All States exclude from the suffrage those who have been convicted of certain crimes; that is, those who may have served out their terms of imprisonment, but who have not been restored to their civil rights by the executive department of the State. Treason and felonies like embezzlement and bribery are the crimes most frequently mentioned. One finds here a possible race distinction. The Southern States have greatly added to the list of crimes which operate as an exclusion from the suffrage. By the Constitution of Alabama of 1875, for instance, the following were excluded from suffrage: Those convicted of treason, embezzlement of public funds, malfeasance in office, larceny, bribery, or any other crime punishable by imprisonment in the penitentiary. The last Constitution of Alabama is more specific; it mentions the following crimes as having the effect of excluding from the suffrage those convicted of them: Treason, murder, arson, embezzlement, malfeasance in office, larceny, receiving stolen property, obtaining property or money under false pretenses, perjury, subornation of perjury, robbery, assault with intent to rob, burglary, forgery, bribery, assault and battery on wife, bigamy, living in adultery, sodomy, incest, rape, miscegenation, crime against nature, or any crime punishable by imprisonment in the penitentiary, or of any infamous crime or crimes involving moral turpitude; also any person who shall be convicted as a vagrant or tramp, or of selling or offering to sell his vote or the vote of another, or of making or offering to make false return in any election by the people or in any primary election to procure the nomination or election of any person to any office, or of suborning any witness or registrar to secure the registration of any person as an elector.
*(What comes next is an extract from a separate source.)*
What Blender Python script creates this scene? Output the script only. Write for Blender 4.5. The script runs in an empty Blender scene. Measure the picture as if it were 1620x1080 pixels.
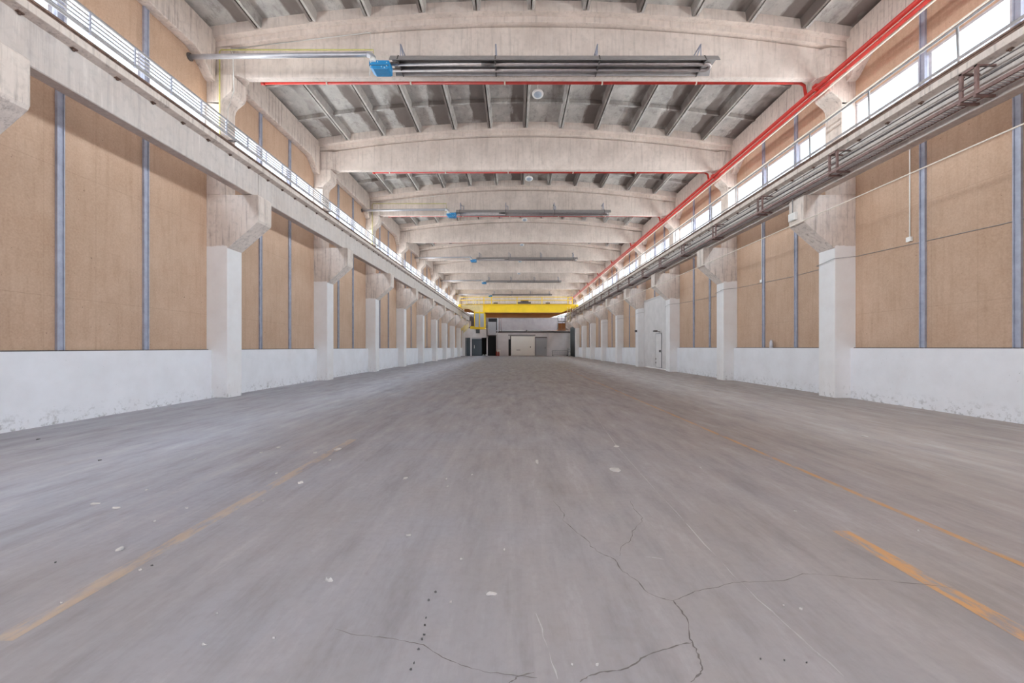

Delaware and several other States, on the other hand, exclude only those who have been convicted of a felony. If, as the Supreme Court of Mississippi said, the Negro is more given to furtive offences than to the robust crimes of the whites, the exclusions of the Alabama law would seem to be directed toward these offences. If more Negroes than whites are guilty of such crimes as larceny and wife-beating, and of sexual irregularities, then the law operates to disqualify for the suffrage more Negroes than whites.